● PROBLEM DESCRIPTION
Take the lines from the beginning of the material through the line containing "build('support_strut', strut, M['steel'], bar)" and retype them exactly, leaving the pictures out.
^^^^^^^^^^^^^^^^
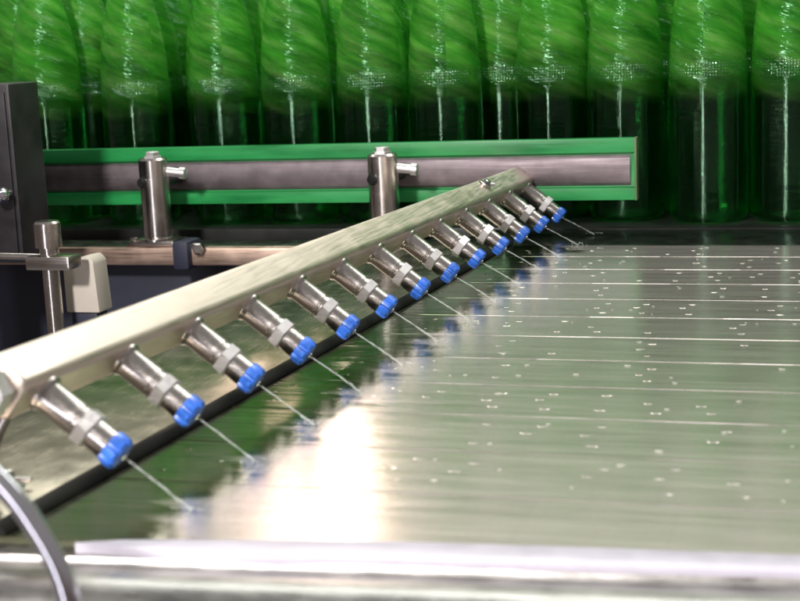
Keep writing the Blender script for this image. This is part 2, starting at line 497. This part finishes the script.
for yc in (1.58,):
    pc = Vector((bx(yc), yc, bz(yc))) + nf * AR
    lug = build('mounting_lug', lambda bm, pc=pc: (lathe(bm, pc - nf * .001 - nd * .003, nf, [(0, .0075), (.0032, .0075), (.004, .0065)], 24)), M['steel'], bar)
    build('lug_screw', lambda bm, pc=pc: (lathe(bm, pc + nf * .0028 - nd * .003, nf, [(0, .0045), (.004, .0045), (.0046, .0035)], 6), lathe(bm, pc + nf * .005 + Vector((-.010, 0, .0)), (1, .1, -.1), [(0, .0017), (.016, .0017)], 12)), M['chrome'], lug, loc=(0, 0, 0))
# elbow fitting on the near end
def elbow(bm):
    p0 = Vector((bx(ya), ya, AZ))
    lathe(bm, p0 + bdir * .001, -bdir, [(0, .012), (.006, .012), (.0065, .0145), (.016, .0145), (.017, .012)], 6)
el = build('end_fitting', elbow, M['hex'], bar)
def hose(bm):
    p0 = Vector((bx(ya), ya, AZ)) - bdir * .014
    lathe(bm, p0 + Vector((-.004, -.002, -.006)), (-1, -.25, .05), [(0, .0135), (.008, .0135), (.010, .0115), (.05, .0115)], 28)
build('hose_socket', hose, M['white'], bar)
def strut(bm):
    p = Vector((bx(.688), .688, AZ - AR * .8))
    tube(bm, [p + Vector((-.001, 0, .004)), p + Vector((-.014, -.003, -.018)), p + Vector((-.028, -.006, -.052))], .0042, 12)
build('support_strut', strut, M['steel'], bar)

def nz_at(n): return Vector((AX + NDX * n, NY0 + NS * n, AZ + NDZ * n)) + nd * (AR - .001)
NL = .058
def barrel(bm):
    lathe(bm, (0, 0, 0), nd, [(0, .0116), (.0012, .0116), (.0022, .0113), (.0032, .0103), (.0045, .0098), (.024, .0098), (.0245, .0093), (.0255, .0093), (.0262, .0098), (.0285, .0098),
                              (.0287, .0084), (.0360, .0084), (.0365, .0090), (.0480, .0090), (.0492, .0078)], 36)
def hexnut(bm):
    lathe(bm, nd * .0278, nd, [(0, .0104), (.0008, .0116), (.0078, .0116), (.0086, .0104)], 6, angle0=.35)
def tip(bm):
    lathe(bm, nd * .0478, nd, [(0, .0082), (.0002, .0098), (.0025, .0104), (.0080, .0101), (.0095, .0086), (.0098, .0038), (.0086, .0024)], 48,
          mod=lambda k: 1.0 if (k % 6) in (0, 1, 2, 3) else .84)
def orifice(bm):
    lathe(bm, nd * .0560, nd, [(0, .0023), (.0026, .0023), (.0030, .0012)], 16)
nozzles = []
n0 = build('nozzle', barrel, M['steel'], bar, loc=(0, 0, 0), ang=35)
subs = [build('hex_nut', hexnut, M['hex'], n0, loc=(0, 0, 0), ang=20),
        build('blue_tip', tip, M['blue'], n0, loc=(0, 0, 0), ang=35),
        build('orifice', orifice, M['chrome'], n0, loc=(0, 0, 0))]
for n in range(13):
    if n == 0: o = n0
    else:
        o = n0.copy(); COL.objects.link(o); o.parent = bar
        for s in subs:
            c = s.copy(); COL.objects.link(c); c.parent = o
            c.rotation_mode = 'QUATERNION'
            c.rotation_quaternion = Quaternion(nd, random.uniform(-.16, .16) if s is subs[0] else random.uniform(0, 6.28))
    o.location = nz_at(n) - Vector(bar.location)

ordn = ['front', 'second', 'third', 'fourth', 'fifth', 'sixth', 'seventh', 'eighth', 'ninth', 'tenth', 'eleventh', 'twelfth', 'farthest']
for n in range(13):
    p = nz_at(n) + nd * .0585
    q = Vector((-.3354 + NDX * n, NY0 + NS * n, .0003))
    def jet(bm, p=p, q=q, n=n):
        rnd = random.Random(n); prev = None
        d = q - p; N = 14; _, u, v = basis(d)
        for k in range(N + 1):
            t = k / N
            c = p + d * t + Vector((0, 0, .0004 * math.sin(PI * t)))
            r = .00050 * (1 + (.2 + .35 * t) * rnd.uniform(-1, 1)) * (1 + .5 * t)
            c = c + (u * rnd.uniform(-1, 1) + v * rnd.uniform(-1, 1)) * .0005 * t
            ring = [bm.verts.new(c - q + (u * math.cos(2 * PI * a / 8) + v * math.sin(2 * PI * a / 8)) * r) for a in range(8)]
            if prev:
                for a in range(8): bm.faces.new((prev[a], prev[(a + 1) % 8], ring[(a + 1) % 8], ring[a]))
            else: bm.faces.new(ring[::-1])
            prev = ring
        bm.faces.new(prev)
        for _ in range(14):
            a = rnd.uniform(0, 6.28); rr = rnd.uniform(.001, .009)
            lathe(bm, Vector((math.cos(a) * rr * 1.3, math.sin(a) * rr, rnd.uniform(0, .003) * (1 - rr * 80))), (0, 0, 1), [(0, .0001), (.0003, .0005), (.0008, .0005), (.0011, .0001)], 7)
    who = ('front nozzle, nearest the white wear strip' if n == 0 else
           'farthest nozzle, before the green guide rail' if n == 12 else f'{ordn[n]} nozzle back from the white wear strip')
    tag(build('water_jet', jet, M['jet'], loc=q), f'thin water jet from the {who}', 'water jet', 'water jets from the spray bar')

# ------------------------------------------------------------------ green guide rail and its posts
RY = 1.75
rail = thing('guide_rail', 'green plastic guide rail with a grey steel band before the bottles', 'guide rail', (-.63, RY, .04))
RX0, RX1 = -1.09, -.2285
def railbody(bm):
    prof = [(0, .040), (0, .0545), (.006, .0560), (.006, .0955), (0, .0975), (0, .1145), (.016, .1145), (.016, .040)]
    prism(bm, [(0, RY + a, z) for a, z in prof], (RX0, 0, 0), (RX1, 0, 0), .0006)
build('plastic_profile', railbody, M['green'], rail)
def railband(bm):
    prism(bm, [(0, RY + .0058 - .0040 * math.sin(PI * k / 16) ** .6, .0572 + (.0945 - .0572) * k / 16) for k in range(17)], (RX0, 0, 0), (RX1 - .006, 0, 0))
build('steel_band', railband, M['railband'], rail)
build('end_cap', lambda bm: box(bm, (RX1 - .0005, RY - .001, .0395), (RX1 + .0025, RY + .017, .1150), .0008), plain('dull brownish green end', (.09, .16, .06), .5), rail)

def make_post(cx, cy, label, zt=.108, low=-.002):
    t = thing('rail_post', label, 'post', (cx, cy, low), 'posts holding the guide rail')
    R = .0185
    def sl(bm): lathe(bm, (cx, cy, low + .008), (0, 0, 1), [(0, R), (zt - low - .0105, R), (zt - low - .008, R - .0025)], 40)
    s = build('sleeve', sl, M['steel'], t)
    def cap(bm):
        lathe(bm, (cx, cy, zt - .0005), (0, 0, 1), [(0, .012), (.0025, .012), (.003, .0095), (.0075, .0095), (.0085, .0075)], 6)
    build('cap_nut', cap, M['hex'], t)
    def setscrew(bm):
        lathe(bm, (cx - .008, cy - R + .003, zt - .030), (-.35, -1, 0), [(0, .0072), (.0025, .0072), (.0030, .0058), (.0055, .0055), (.0060, .003)], 16)
    build('set_screw', setscrew, M['dark'], t)
    def pin(bm):
        lathe(bm, (cx + R - .003, cy + .004, zt - .018), (1, .05, -.12), [(0, .0062), (.018, .0055), (.019, .0075), (.026, .0075), (.027, .006)], 20)
    build('cross_pin', pin, M['hex'], t)
    def arm(bm): lathe(bm, (cx, cy + R - .004, .077), (0, 1, 0), [(0, .009), (RY - .001 - cy - R + .004, .009)], 20)
    build('rail_arm', arm, M['dark'], t)
    def fl(bm):
        box(bm, (cx - .036, cy - .022, low), (cx + .030, cy + .022, low + .006), .0015)
        lathe(bm, (cx, cy, low + .0055), (0, 0, 1), [(0, .026), (.003, .026), (.0045, .021)], 32)
        lathe(bm, (cx - .029, cy - .012, low + .0055), (0, 0, 1), [(0, .005), (.004, .005)], 6)
    build('base_flange', fl, M['steel'], t)
    return t
make_post(-.828, 1.68, 'stainless rail post on the steel beam nearer the black box')
make_post(-.523, 1.68, 'stainless rail post half hidden behind the spray bar')

# clamp block on the beam beside the first post
cl = thing('beam_clamp', 'dark clamp block bolted to the beam beside a rail post', 'clamp', (-.775, 1.655, -.03))
build('clamp_jaw', lambda bm: box(bm, (-.792, 1.640, -.030), (-.770, 1.685, .006), .005), M['navy'], cl)
build('clamp_bolt', lambda bm: (lathe(bm, (-.758, 1.65, -.004), (0, -1, .1), [(0, .008), (.006, .008), (.008, .006)], 6), lathe(bm, (-.758, 1.66, -.004), (-1, 0, 0), [(0, .006), (.02, .006)], 12)), M['steel'], cl)

# ------------------------------------------------------------------ beam, machine bay on the left
beam = thing('side_beam', 'warm toned stainless side beam carrying the two rail posts', 'beam', (-.85, 1.68, -.02))
build('beam_body', lambda bm: box(bm, (-1.45, 1.652, -.026), (-.435, 1.715, -.0032), .003), M['pinkish'], beam)
build('top_strip', lambda bm: box(bm, (-1.45, 1.660, -.0030), (-.437, 1.712, -.0022), .0003), M['steel'], beam)
bay = thing('machine_panel', 'dark navy machine panel seen in the gap behind the spray bar', 'panel', (-.95, 1.6, -.3))
build('bay_back', lambda bm: box(bm, (-1.6, 1.70, -.6), (-.435, 1.708, -.027), .001), M['navy'], bay)
build('bay_floor', lambda bm: box(bm, (-1.6, .70, -.6), (-.50, 1.70, -.55), .002), M['navy'], bay)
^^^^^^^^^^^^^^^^
● WORKED SOLUTION
Keep writing the Blender script for this image. This is part 2, starting at line 497. This part finishes the script.
for yc in (1.58,):
    pc = Vector((bx(yc), yc, bz(yc))) + nf * AR
    lug = build('mounting_lug', lambda bm, pc=pc: (lathe(bm, pc - nf * .001 - nd * .003, nf, [(0, .0075), (.0032, .0075), (.004, .0065)], 24)), M['steel'], bar)
    build('lug_screw', lambda bm, pc=pc: (lathe(bm, pc + nf * .0028 - nd * .003, nf, [(0, .0045), (.004, .0045), (.0046, .0035)], 6), lathe(bm, pc + nf * .005 + Vector((-.010, 0, .0)), (1, .1, -.1), [(0, .0017), (.016, .0017)], 12)), M['chrome'], lug, loc=(0, 0, 0))
# elbow fitting on the near end
def elbow(bm):
    p0 = Vector((bx(ya), ya, AZ))
    lathe(bm, p0 + bdir * .001, -bdir, [(0, .012), (.006, .012), (.0065, .0145), (.016, .0145), (.017, .012)], 6)
el = build('end_fitting', elbow, M['hex'], bar)
def hose(bm):
    p0 = Vector((bx(ya), ya, AZ)) - bdir * .014
    lathe(bm, p0 + Vector((-.004, -.002, -.006)), (-1, -.25, .05), [(0, .0135), (.008, .0135), (.010, .0115), (.05, .0115)], 28)
build('hose_socket', hose, M['white'], bar)
def strut(bm):
    p = Vector((bx(.688), .688, AZ - AR * .8))
    tube(bm, [p + Vector((-.001, 0, .004)), p + Vector((-.014, -.003, -.018)), p + Vector((-.028, -.006, -.052))], .0042, 12)
build('support_strut', strut, M['steel'], bar)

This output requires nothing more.